**Your task:**
Separate out the lines that hold "pixels".

++++ The data

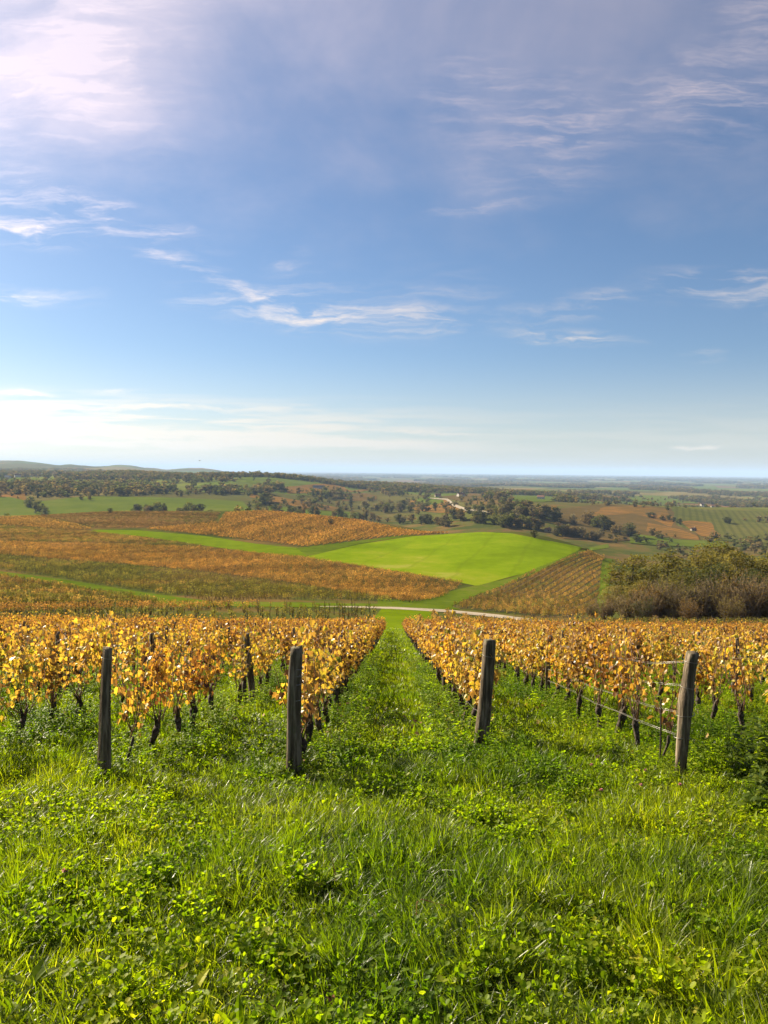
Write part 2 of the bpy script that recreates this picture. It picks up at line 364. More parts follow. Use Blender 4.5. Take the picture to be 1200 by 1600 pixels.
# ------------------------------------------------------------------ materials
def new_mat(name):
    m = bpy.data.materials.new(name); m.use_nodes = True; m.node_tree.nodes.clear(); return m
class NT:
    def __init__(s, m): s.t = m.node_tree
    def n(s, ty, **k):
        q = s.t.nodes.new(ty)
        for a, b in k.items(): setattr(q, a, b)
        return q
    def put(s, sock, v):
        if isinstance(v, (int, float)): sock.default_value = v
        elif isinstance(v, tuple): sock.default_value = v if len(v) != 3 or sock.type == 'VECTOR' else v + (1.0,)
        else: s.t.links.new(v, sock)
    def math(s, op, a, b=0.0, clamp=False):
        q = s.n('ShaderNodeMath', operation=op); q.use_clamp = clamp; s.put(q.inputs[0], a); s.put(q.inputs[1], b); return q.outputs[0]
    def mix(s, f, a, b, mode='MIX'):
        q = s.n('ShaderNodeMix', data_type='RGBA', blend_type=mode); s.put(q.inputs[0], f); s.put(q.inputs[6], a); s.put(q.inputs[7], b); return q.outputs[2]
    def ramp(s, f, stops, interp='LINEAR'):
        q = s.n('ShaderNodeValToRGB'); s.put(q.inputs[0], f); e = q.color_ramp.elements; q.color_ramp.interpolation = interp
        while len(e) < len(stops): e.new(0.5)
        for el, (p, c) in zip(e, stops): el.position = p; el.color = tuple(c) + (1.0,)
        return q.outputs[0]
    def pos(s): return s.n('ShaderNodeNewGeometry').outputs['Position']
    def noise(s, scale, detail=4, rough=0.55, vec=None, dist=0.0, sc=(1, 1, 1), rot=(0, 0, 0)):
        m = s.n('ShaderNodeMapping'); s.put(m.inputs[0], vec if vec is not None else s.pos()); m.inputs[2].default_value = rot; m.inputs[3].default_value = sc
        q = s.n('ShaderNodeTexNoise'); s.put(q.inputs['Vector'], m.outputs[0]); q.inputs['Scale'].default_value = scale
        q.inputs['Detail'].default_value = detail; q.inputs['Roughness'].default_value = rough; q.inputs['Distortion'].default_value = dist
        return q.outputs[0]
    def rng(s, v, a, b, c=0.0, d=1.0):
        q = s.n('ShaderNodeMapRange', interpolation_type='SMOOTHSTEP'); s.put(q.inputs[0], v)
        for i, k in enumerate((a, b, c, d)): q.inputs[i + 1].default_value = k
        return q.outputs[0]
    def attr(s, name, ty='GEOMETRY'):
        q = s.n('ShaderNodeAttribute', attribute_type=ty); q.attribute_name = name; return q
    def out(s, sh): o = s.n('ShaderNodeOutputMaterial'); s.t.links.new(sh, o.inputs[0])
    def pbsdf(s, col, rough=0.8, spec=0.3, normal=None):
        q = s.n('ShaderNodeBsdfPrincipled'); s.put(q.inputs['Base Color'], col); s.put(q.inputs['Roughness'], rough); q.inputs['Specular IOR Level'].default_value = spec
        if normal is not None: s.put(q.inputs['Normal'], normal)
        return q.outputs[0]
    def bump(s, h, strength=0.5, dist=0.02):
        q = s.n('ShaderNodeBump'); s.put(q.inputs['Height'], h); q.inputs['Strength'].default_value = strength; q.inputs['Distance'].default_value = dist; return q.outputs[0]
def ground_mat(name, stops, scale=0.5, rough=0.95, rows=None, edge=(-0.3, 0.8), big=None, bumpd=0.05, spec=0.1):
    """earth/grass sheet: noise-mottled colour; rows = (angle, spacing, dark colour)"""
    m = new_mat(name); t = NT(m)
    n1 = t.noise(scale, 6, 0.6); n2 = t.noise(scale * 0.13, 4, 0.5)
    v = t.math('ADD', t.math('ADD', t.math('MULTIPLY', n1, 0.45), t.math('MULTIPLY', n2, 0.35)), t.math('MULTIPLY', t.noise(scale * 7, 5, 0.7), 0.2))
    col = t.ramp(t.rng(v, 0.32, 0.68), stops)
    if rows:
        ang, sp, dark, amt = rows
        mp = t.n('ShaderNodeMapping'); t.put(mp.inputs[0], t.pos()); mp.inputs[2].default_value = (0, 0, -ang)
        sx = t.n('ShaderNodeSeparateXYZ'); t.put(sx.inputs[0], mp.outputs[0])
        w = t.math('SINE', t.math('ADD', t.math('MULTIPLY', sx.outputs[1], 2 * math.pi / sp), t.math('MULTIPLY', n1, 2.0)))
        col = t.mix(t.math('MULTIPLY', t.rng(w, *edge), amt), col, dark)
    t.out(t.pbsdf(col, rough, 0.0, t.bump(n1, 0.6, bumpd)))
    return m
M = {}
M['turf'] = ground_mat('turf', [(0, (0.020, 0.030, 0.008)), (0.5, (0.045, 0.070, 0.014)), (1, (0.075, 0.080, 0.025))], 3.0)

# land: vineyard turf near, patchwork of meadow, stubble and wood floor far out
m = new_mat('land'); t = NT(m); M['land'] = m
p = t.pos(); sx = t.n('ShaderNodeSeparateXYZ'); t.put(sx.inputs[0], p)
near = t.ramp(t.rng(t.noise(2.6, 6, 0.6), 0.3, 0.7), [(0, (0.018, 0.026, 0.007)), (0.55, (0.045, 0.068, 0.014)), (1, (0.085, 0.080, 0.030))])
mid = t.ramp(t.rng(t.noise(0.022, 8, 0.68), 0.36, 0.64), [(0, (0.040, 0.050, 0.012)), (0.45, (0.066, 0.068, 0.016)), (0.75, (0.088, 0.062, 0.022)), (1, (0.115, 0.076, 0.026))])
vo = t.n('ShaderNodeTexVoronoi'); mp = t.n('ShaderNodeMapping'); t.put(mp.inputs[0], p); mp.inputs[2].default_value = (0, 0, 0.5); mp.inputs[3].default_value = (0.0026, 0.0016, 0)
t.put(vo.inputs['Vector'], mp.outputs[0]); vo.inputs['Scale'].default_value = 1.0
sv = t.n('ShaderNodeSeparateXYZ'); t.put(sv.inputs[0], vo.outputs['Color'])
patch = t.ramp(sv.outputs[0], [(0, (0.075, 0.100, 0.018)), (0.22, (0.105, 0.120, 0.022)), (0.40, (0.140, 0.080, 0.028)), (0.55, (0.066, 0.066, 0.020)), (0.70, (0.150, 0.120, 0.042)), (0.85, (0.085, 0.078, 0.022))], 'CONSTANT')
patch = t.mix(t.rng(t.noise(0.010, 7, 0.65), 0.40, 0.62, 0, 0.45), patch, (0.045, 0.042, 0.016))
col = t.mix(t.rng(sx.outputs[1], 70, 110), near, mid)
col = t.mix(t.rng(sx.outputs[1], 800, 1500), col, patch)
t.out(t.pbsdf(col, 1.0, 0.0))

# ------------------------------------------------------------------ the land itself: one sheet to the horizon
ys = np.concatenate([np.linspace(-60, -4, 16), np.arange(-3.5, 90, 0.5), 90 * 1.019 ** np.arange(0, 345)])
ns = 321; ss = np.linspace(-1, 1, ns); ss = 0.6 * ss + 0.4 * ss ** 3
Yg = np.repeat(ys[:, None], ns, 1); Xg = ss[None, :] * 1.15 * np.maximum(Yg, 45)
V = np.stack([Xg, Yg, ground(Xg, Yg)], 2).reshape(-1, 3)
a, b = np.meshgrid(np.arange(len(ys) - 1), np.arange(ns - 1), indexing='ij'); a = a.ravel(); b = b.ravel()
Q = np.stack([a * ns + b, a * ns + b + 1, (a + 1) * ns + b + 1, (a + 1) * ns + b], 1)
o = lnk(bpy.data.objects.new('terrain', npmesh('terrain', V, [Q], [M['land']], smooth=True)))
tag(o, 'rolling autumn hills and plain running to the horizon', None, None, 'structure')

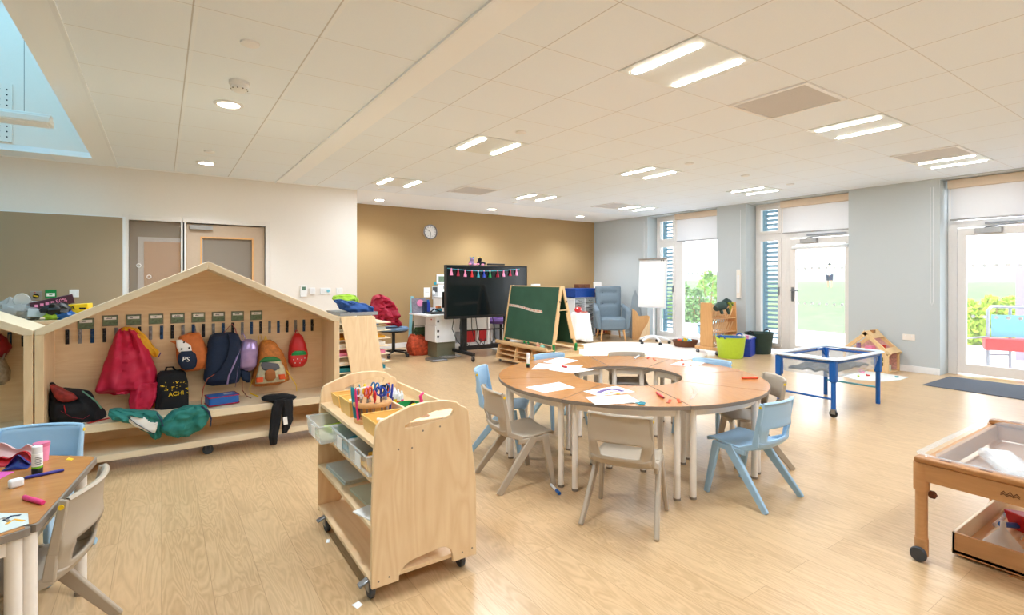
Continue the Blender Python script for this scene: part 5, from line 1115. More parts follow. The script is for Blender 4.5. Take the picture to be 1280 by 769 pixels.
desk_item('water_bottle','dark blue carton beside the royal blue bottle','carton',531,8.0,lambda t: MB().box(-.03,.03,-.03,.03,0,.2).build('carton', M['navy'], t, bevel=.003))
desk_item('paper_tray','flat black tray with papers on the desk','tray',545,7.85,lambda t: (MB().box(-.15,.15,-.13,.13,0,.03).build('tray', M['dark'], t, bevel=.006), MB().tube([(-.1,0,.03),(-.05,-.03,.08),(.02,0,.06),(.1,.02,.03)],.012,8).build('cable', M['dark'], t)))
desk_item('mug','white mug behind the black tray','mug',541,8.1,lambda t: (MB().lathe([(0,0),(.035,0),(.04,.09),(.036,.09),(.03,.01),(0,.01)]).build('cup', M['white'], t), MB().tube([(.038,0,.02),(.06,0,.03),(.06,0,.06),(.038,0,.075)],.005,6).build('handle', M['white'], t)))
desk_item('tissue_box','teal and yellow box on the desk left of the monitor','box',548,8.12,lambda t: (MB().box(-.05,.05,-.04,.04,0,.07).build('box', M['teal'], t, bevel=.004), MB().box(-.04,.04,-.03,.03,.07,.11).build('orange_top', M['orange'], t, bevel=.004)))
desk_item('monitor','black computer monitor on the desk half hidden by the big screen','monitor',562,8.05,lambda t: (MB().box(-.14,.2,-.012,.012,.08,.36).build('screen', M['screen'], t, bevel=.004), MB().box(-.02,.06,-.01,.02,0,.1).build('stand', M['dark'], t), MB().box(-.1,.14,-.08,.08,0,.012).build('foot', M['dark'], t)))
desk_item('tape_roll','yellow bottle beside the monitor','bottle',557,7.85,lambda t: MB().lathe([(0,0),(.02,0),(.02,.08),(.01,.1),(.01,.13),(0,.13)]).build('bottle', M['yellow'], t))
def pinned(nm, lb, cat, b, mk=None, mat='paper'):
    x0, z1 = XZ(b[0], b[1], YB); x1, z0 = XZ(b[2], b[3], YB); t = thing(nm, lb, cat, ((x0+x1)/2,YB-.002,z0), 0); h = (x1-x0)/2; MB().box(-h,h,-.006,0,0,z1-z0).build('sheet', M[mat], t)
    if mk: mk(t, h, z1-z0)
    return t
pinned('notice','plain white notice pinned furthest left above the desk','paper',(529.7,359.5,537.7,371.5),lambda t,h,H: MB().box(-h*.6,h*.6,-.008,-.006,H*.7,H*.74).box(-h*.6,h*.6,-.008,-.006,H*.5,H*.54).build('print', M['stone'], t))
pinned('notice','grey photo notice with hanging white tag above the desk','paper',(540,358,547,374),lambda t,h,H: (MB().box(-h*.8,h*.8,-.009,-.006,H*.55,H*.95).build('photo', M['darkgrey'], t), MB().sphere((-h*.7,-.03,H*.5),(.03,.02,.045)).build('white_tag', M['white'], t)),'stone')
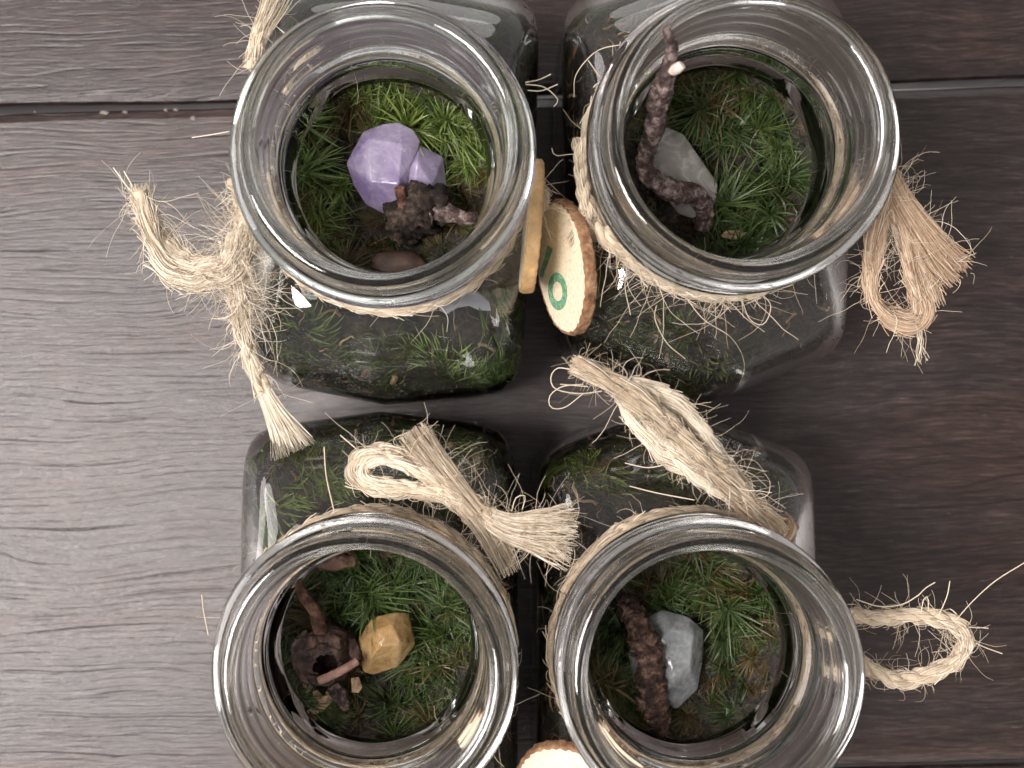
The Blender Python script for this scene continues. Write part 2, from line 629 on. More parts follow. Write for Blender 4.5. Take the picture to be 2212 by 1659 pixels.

++++++++

**Result:**
Write part 2 of the bpy script that recreates this picture. It picks up at line 364. More parts follow. Use Blender 4.5. Take the picture to be 1200 by 1600 pixels.
Continue the Blender Python script for this scene: part 5, from line 1115. More parts follow. The script is for Blender 4.5. Take the picture to be 1280 by 769 pixels.
The Blender Python script for this scene continues. Write part 2, from line 629 on. More parts follow. Write for Blender 4.5. Take the picture to be 2212 by 1659 pixels.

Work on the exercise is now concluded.